Do this:
Word for word, give the material below again, minus any images.

§ §

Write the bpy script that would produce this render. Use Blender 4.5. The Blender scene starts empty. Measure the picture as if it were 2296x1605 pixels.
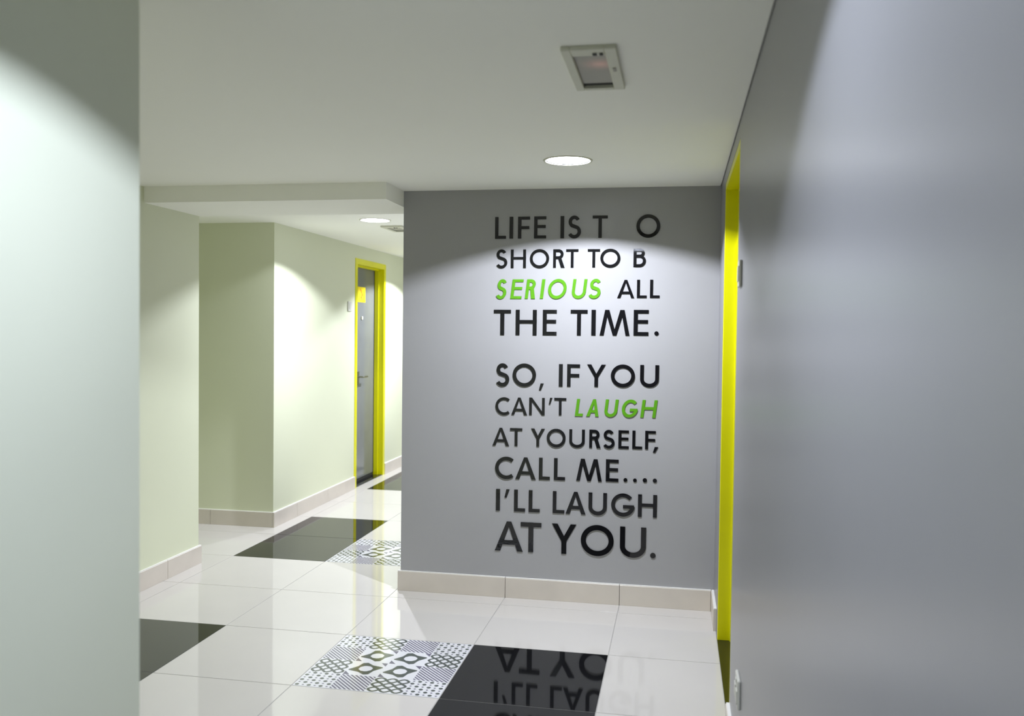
import bpy, bmesh, math
from mathutils import Vector, Matrix

S = bpy.context.scene
COL = S.collection

# ------------------------------------------------------------------ camera
CAM = dict(f=2003.95, yaw=-0.1835, pitch=-0.0299, roll=0.0123, h=1.4047)
cam_d = bpy.data.cameras.new('camera')
cam = bpy.data.objects.new('camera', cam_d)
COL.objects.link(cam)
cy, sy = math.cos(CAM['yaw']), math.sin(CAM['yaw'])
cp, sp = math.cos(CAM['pitch']), math.sin(CAM['pitch'])
cr, sr = math.cos(CAM['roll']), math.sin(CAM['roll'])
fw = Vector((sy * cp, cy * cp, sp)); rt = Vector((cy, -sy, 0)); up = rt.cross(fw)
rr = rt * cr + up * sr; uu = up * cr - rt * sr
cam.matrix_world = Matrix(((rr.x, uu.x, -fw.x, 0), (rr.y, uu.y, -fw.y, 0), (rr.z, uu.z, -fw.z, CAM['h']), (0, 0, 0, 1)))
cam_d.sensor_fit = 'HORIZONTAL'
cam_d.sensor_width = 36.0
cam_d.lens = CAM['f'] / 2296 * 36.0
cam_d.clip_start = 0.02
cam_d.dof.use_dof = True
cam_d.dof.focus_distance = 4.55
cam_d.dof.aperture_fstop = 2.8
S.camera = cam

# ------------------------------------------------------------------ world, exposure
w = bpy.data.worlds.new('world'); S.world = w; w.use_nodes = True
w.node_tree.nodes['Background'].inputs[0].default_value = (0.02, 0.02, 0.02, 1)
w.node_tree.nodes['Background'].inputs[1].default_value = 1.0
S.view_settings.view_transform = 'Standard'
S.view_settings.look = 'None'
S.view_settings.gamma = 1.0
S.view_settings.use_curve_mapping = False
S.view_settings.exposure = 0.0
S.cycles.max_bounces = 10
S.cycles.diffuse_bounces = 8
S.cycles.glossy_bounces = 6
S.cycles.use_denoising = True
S.cycles.sample_clamp_indirect = 6.0
S.cycles.caustics_reflective = False
S.cycles.caustics_refractive = False

ZC = 2.145           # main ceiling height
QY = 4.608           # face of the wall with the quote
XR = 0.200           # right wall face
XQ = -1.453          # left end of the quote wall
XL = -2.790          # left corridor wall face
XN = -1.045          # near left wall face
GX, GY, T = -0.875, 4.469, 0.6    # floor tile grid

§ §

Solution to the problem:
Write the bpy script that would produce this render. Use Blender 4.5. The Blender scene starts empty. Measure the picture as if it were 2296x1605 pixels.
import bpy, bmesh, math
from mathutils import Vector, Matrix

S = bpy.context.scene
COL = S.collection

# ------------------------------------------------------------------ camera
CAM = dict(f=2003.95, yaw=-0.1835, pitch=-0.0299, roll=0.0123, h=1.4047)
cam_d = bpy.data.cameras.new('camera')
cam = bpy.data.objects.new('camera', cam_d)
COL.objects.link(cam)
cy, sy = math.cos(CAM['yaw']), math.sin(CAM['yaw'])
cp, sp = math.cos(CAM['pitch']), math.sin(CAM['pitch'])
cr, sr = math.cos(CAM['roll']), math.sin(CAM['roll'])
fw = Vector((sy * cp, cy * cp, sp)); rt = Vector((cy, -sy, 0)); up = rt.cross(fw)
rr = rt * cr + up * sr; uu = up * cr - rt * sr
cam.matrix_world = Matrix(((rr.x, uu.x, -fw.x, 0), (rr.y, uu.y, -fw.y, 0), (rr.z, uu.z, -fw.z, CAM['h']), (0, 0, 0, 1)))
cam_d.sensor_fit = 'HORIZONTAL'
cam_d.sensor_width = 36.0
cam_d.lens = CAM['f'] / 2296 * 36.0
cam_d.clip_start = 0.02
cam_d.dof.use_dof = True
cam_d.dof.focus_distance = 4.55
cam_d.dof.aperture_fstop = 2.8
S.camera = cam

# ------------------------------------------------------------------ world, exposure
w = bpy.data.worlds.new('world'); S.world = w; w.use_nodes = True
w.node_tree.nodes['Background'].inputs[0].default_value = (0.02, 0.02, 0.02, 1)
w.node_tree.nodes['Background'].inputs[1].default_value = 1.0
S.view_settings.view_transform = 'Standard'
S.view_settings.look = 'None'
S.view_settings.gamma = 1.0
S.view_settings.use_curve_mapping = False
S.view_settings.exposure = 0.0
S.cycles.max_bounces = 10
S.cycles.diffuse_bounces = 8
S.cycles.glossy_bounces = 6
S.cycles.use_denoising = True
S.cycles.sample_clamp_indirect = 6.0
S.cycles.caustics_reflective = False
S.cycles.caustics_refractive = False

ZC = 2.145           # main ceiling height
QY = 4.608           # face of the wall with the quote
XR = 0.200           # right wall face
XQ = -1.453          # left end of the quote wall
XL = -2.790          # left corridor wall face
XN = -1.045          # near left wall face
GX, GY, T = -0.875, 4.469, 0.6    # floor tile grid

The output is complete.